#### WHAT TO WORK ON
Restate, word for word, all of the material shown below.

#### MATERIAL PROVIDED
○ ○ ○

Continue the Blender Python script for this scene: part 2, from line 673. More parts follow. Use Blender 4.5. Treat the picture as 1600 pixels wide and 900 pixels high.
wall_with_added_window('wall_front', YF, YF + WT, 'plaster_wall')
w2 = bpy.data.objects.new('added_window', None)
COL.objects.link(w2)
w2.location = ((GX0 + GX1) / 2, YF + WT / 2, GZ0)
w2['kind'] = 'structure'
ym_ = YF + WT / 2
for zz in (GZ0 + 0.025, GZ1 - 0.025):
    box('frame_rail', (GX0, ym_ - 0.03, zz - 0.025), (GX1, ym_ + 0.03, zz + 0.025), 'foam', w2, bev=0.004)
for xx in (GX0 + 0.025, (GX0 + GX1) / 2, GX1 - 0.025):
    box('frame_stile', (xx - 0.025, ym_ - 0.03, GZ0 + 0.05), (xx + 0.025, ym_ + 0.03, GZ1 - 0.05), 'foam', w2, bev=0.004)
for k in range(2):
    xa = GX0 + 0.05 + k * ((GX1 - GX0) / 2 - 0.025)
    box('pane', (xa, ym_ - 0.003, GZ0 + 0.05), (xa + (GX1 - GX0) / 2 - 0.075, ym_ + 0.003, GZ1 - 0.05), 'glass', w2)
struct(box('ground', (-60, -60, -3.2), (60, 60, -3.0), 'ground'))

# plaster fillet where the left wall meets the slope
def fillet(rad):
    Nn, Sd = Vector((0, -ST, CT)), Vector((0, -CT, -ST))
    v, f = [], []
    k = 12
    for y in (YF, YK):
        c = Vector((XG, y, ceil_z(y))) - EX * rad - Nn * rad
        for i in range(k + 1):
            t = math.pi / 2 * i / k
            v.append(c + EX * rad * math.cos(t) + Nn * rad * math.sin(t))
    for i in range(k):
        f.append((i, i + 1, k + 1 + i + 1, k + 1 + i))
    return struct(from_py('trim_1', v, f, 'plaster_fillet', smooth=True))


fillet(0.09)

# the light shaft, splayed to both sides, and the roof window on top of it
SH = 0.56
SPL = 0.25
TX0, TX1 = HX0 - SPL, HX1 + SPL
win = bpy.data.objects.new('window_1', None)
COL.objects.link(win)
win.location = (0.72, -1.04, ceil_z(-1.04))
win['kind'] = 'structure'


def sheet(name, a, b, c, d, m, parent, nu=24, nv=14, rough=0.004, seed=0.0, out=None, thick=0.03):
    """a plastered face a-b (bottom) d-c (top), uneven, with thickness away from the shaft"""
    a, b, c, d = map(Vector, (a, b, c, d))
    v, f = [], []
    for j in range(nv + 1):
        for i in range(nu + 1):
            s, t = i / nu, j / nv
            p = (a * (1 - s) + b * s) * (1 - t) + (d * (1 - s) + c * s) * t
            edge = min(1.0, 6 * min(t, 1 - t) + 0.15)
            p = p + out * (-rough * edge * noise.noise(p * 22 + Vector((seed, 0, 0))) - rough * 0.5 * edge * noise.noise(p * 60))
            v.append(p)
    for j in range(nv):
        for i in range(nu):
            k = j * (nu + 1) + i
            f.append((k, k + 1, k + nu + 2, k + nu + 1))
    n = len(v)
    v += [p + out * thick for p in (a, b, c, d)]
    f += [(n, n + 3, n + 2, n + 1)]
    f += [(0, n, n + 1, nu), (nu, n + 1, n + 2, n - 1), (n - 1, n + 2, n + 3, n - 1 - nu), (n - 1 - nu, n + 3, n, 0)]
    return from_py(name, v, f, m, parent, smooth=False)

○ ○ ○

#### EXPECTED OUTPUT
Continue the Blender Python script for this scene: part 2, from line 673. More parts follow. Use Blender 4.5. Treat the picture as 1600 pixels wide and 900 pixels high.
wall_with_added_window('wall_front', YF, YF + WT, 'plaster_wall')
w2 = bpy.data.objects.new('added_window', None)
COL.objects.link(w2)
w2.location = ((GX0 + GX1) / 2, YF + WT / 2, GZ0)
w2['kind'] = 'structure'
ym_ = YF + WT / 2
for zz in (GZ0 + 0.025, GZ1 - 0.025):
    box('frame_rail', (GX0, ym_ - 0.03, zz - 0.025), (GX1, ym_ + 0.03, zz + 0.025), 'foam', w2, bev=0.004)
for xx in (GX0 + 0.025, (GX0 + GX1) / 2, GX1 - 0.025):
    box('frame_stile', (xx - 0.025, ym_ - 0.03, GZ0 + 0.05), (xx + 0.025, ym_ + 0.03, GZ1 - 0.05), 'foam', w2, bev=0.004)
for k in range(2):
    xa = GX0 + 0.05 + k * ((GX1 - GX0) / 2 - 0.025)
    box('pane', (xa, ym_ - 0.003, GZ0 + 0.05), (xa + (GX1 - GX0) / 2 - 0.075, ym_ + 0.003, GZ1 - 0.05), 'glass', w2)
struct(box('ground', (-60, -60, -3.2), (60, 60, -3.0), 'ground'))

# plaster fillet where the left wall meets the slope
def fillet(rad):
    Nn, Sd = Vector((0, -ST, CT)), Vector((0, -CT, -ST))
    v, f = [], []
    k = 12
    for y in (YF, YK):
        c = Vector((XG, y, ceil_z(y))) - EX * rad - Nn * rad
        for i in range(k + 1):
            t = math.pi / 2 * i / k
            v.append(c + EX * rad * math.cos(t) + Nn * rad * math.sin(t))
    for i in range(k):
        f.append((i, i + 1, k + 1 + i + 1, k + 1 + i))
    return struct(from_py('trim_1', v, f, 'plaster_fillet', smooth=True))


fillet(0.09)

# the light shaft, splayed to both sides, and the roof window on top of it
SH = 0.56
SPL = 0.25
TX0, TX1 = HX0 - SPL, HX1 + SPL
win = bpy.data.objects.new('window_1', None)
COL.objects.link(win)
win.location = (0.72, -1.04, ceil_z(-1.04))
win['kind'] = 'structure'


def sheet(name, a, b, c, d, m, parent, nu=24, nv=14, rough=0.004, seed=0.0, out=None, thick=0.03):
    """a plastered face a-b (bottom) d-c (top), uneven, with thickness away from the shaft"""
    a, b, c, d = map(Vector, (a, b, c, d))
    v, f = [], []
    for j in range(nv + 1):
        for i in range(nu + 1):
            s, t = i / nu, j / nv
            p = (a * (1 - s) + b * s) * (1 - t) + (d * (1 - s) + c * s) * t
            edge = min(1.0, 6 * min(t, 1 - t) + 0.15)
            p = p + out * (-rough * edge * noise.noise(p * 22 + Vector((seed, 0, 0))) - rough * 0.5 * edge * noise.noise(p * 60))
            v.append(p)
    for j in range(nv):
        for i in range(nu):
            k = j * (nu + 1) + i
            f.append((k, k + 1, k + nu + 2, k + nu + 1))
    n = len(v)
    v += [p + out * thick for p in (a, b, c, d)]
    f += [(n, n + 3, n + 2, n + 1)]
    f += [(0, n, n + 1, nu), (nu, n + 1, n + 2, n - 1), (n - 1, n + 2, n + 3, n - 1 - nu), (n - 1 - nu, n + 3, n, 0)]
    return from_py(name, v, f, m, parent, smooth=False)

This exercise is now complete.